• _Work to complete_
In the entries below, find every line holding the string "this" and collect it.
====
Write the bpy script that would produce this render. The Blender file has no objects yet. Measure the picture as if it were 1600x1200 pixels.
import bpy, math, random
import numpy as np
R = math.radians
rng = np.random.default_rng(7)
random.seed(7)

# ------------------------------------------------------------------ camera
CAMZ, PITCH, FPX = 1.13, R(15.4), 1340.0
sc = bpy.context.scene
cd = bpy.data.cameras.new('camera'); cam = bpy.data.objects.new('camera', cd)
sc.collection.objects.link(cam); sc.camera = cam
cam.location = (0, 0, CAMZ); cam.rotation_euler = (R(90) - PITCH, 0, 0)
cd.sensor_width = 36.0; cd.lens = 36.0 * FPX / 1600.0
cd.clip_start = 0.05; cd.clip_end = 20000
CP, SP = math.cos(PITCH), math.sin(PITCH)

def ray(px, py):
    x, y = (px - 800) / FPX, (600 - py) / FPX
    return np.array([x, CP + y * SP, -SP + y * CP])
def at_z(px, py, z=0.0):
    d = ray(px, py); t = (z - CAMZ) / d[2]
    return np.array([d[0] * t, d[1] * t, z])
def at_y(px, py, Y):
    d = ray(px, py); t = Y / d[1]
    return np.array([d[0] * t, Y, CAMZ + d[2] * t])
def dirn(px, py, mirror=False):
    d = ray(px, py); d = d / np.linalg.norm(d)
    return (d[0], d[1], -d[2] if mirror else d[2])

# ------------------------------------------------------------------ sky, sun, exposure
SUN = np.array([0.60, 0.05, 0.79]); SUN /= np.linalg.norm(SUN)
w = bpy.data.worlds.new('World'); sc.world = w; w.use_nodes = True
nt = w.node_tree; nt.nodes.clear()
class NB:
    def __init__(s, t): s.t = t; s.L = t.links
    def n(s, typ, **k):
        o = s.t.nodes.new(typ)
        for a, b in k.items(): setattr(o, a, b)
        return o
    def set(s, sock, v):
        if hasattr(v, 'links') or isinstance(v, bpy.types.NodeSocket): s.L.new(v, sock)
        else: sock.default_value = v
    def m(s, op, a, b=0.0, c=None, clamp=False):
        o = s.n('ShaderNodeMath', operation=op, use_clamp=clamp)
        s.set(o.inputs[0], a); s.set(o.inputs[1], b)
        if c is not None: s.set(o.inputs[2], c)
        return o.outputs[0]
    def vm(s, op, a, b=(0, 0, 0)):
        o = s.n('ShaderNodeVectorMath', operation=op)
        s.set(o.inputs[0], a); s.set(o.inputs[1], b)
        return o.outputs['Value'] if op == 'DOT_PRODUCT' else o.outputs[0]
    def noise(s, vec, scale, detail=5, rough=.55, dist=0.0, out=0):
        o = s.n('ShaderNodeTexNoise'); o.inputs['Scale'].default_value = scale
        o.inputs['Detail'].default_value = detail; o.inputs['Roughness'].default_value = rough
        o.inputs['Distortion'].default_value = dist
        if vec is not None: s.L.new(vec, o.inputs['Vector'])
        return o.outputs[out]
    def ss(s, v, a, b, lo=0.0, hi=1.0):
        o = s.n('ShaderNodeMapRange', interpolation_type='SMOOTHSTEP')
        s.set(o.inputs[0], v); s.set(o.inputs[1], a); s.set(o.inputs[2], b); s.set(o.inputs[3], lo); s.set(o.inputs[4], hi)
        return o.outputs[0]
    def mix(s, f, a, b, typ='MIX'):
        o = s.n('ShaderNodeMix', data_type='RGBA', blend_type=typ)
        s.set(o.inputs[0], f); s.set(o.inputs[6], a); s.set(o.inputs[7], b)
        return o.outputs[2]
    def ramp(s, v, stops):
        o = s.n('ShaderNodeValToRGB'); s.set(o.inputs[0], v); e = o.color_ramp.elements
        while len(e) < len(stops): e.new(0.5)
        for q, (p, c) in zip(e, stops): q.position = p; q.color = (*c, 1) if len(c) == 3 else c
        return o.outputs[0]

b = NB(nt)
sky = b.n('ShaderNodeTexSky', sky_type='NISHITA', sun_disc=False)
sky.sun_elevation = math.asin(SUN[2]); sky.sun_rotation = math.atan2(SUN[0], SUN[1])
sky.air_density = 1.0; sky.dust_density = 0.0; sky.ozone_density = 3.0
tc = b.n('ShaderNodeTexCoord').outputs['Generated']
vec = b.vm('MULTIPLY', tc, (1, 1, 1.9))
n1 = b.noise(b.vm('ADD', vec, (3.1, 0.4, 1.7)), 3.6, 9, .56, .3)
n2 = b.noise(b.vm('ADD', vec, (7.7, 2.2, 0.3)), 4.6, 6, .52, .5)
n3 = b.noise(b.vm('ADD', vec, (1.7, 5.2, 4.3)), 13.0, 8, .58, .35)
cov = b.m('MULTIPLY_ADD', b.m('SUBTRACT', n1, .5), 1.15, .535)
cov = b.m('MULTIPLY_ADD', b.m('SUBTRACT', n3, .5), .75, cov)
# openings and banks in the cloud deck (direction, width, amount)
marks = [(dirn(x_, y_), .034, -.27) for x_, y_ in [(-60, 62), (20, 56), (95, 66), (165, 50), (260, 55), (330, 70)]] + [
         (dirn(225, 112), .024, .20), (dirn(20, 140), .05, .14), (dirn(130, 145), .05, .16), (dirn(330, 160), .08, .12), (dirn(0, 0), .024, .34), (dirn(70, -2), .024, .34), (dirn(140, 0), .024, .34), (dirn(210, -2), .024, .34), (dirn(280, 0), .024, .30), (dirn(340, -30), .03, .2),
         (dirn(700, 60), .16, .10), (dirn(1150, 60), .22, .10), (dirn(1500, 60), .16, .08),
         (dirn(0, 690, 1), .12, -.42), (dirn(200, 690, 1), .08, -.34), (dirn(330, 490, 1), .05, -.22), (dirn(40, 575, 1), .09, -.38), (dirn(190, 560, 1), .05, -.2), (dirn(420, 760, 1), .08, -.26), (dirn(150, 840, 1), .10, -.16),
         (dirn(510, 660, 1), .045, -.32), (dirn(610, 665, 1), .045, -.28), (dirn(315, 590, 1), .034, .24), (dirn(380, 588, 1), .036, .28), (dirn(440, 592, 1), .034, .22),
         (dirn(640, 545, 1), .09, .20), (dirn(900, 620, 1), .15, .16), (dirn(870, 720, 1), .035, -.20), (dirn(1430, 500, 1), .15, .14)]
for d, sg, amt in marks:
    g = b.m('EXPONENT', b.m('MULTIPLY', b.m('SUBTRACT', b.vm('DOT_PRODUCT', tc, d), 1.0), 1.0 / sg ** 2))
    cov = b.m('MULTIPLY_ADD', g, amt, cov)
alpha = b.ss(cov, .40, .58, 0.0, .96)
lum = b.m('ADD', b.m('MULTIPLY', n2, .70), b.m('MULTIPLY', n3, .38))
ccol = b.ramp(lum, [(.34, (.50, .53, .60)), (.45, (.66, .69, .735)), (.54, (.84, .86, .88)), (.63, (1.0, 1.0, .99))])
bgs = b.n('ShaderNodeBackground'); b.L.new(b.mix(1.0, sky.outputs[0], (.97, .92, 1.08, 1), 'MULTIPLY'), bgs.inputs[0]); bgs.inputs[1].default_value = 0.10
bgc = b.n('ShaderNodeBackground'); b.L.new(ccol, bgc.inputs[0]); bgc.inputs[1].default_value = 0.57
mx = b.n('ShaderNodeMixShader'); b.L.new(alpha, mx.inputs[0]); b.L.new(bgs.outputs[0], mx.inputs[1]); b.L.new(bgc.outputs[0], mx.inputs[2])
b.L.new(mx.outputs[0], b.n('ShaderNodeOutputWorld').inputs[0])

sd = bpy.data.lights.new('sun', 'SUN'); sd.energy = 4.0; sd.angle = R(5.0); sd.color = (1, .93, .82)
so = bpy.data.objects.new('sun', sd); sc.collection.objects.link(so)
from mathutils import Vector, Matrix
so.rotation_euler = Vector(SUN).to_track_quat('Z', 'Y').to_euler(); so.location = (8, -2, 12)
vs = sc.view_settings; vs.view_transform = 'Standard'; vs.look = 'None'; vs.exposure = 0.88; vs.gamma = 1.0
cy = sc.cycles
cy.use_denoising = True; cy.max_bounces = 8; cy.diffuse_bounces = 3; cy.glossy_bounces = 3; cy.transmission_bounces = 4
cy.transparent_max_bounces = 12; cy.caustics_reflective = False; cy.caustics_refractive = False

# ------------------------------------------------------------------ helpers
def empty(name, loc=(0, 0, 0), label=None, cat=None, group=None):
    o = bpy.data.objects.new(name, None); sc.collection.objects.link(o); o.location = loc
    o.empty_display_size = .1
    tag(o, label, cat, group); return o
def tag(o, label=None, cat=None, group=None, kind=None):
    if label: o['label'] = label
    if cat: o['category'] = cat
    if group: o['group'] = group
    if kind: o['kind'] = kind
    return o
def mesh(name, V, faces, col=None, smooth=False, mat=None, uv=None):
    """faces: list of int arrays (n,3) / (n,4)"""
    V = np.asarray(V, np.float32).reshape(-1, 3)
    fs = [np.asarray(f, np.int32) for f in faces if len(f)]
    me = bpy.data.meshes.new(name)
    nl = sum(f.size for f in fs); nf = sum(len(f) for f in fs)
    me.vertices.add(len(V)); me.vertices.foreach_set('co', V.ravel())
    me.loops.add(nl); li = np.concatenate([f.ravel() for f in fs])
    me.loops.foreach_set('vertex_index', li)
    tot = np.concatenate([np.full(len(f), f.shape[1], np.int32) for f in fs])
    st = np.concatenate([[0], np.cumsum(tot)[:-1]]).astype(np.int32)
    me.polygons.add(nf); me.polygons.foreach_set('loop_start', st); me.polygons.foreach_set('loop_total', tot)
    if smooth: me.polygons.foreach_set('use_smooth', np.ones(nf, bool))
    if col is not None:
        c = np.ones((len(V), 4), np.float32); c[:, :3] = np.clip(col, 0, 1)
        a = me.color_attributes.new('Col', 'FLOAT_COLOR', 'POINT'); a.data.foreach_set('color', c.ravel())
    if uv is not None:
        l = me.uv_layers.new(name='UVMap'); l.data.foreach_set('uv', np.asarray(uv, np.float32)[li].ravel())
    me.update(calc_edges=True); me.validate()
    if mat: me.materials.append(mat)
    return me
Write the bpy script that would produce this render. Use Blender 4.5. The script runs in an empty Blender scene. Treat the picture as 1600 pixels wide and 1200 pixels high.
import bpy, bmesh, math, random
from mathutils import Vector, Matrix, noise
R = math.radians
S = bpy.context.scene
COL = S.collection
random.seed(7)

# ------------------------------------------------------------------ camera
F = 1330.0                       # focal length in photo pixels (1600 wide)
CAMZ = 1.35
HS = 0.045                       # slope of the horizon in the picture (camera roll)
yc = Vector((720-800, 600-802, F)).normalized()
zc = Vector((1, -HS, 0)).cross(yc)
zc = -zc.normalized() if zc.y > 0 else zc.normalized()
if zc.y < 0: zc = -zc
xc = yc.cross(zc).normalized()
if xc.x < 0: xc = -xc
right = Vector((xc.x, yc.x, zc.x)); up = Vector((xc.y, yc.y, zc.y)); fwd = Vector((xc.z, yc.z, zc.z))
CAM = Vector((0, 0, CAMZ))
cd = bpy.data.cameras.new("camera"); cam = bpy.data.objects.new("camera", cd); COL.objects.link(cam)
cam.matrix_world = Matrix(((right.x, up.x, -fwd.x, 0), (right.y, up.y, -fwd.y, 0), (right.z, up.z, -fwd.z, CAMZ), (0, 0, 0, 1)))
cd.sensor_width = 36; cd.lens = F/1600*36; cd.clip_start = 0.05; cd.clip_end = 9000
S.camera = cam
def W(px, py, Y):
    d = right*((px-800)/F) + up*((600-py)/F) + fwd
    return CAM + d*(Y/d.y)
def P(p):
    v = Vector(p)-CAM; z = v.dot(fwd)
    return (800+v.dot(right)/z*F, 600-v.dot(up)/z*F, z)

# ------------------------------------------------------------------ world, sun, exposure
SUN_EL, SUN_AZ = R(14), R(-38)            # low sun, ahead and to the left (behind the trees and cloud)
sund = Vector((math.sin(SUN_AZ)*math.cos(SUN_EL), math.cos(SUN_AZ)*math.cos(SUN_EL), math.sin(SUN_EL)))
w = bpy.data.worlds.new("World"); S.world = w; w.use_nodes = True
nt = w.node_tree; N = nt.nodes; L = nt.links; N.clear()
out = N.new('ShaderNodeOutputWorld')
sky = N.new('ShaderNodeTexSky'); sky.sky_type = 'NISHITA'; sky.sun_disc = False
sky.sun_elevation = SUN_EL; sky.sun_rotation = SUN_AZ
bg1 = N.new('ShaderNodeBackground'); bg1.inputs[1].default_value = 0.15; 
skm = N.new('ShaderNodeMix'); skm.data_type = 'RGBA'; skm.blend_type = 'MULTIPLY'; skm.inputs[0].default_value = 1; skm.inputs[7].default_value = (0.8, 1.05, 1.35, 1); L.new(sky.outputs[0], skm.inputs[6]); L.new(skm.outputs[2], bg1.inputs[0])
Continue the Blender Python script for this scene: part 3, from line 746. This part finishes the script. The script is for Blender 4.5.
====
• _Solved exercise_
Write the bpy script that would produce this render. The Blender file has no objects yet. Measure the picture as if it were 1600x1200 pixels.
Write the bpy script that would produce this render. Use Blender 4.5. The script runs in an empty Blender scene. Treat the picture as 1600 pixels wide and 1200 pixels high.
Continue the Blender Python script for this scene: part 3, from line 746. This part finishes the script. The script is for Blender 4.5.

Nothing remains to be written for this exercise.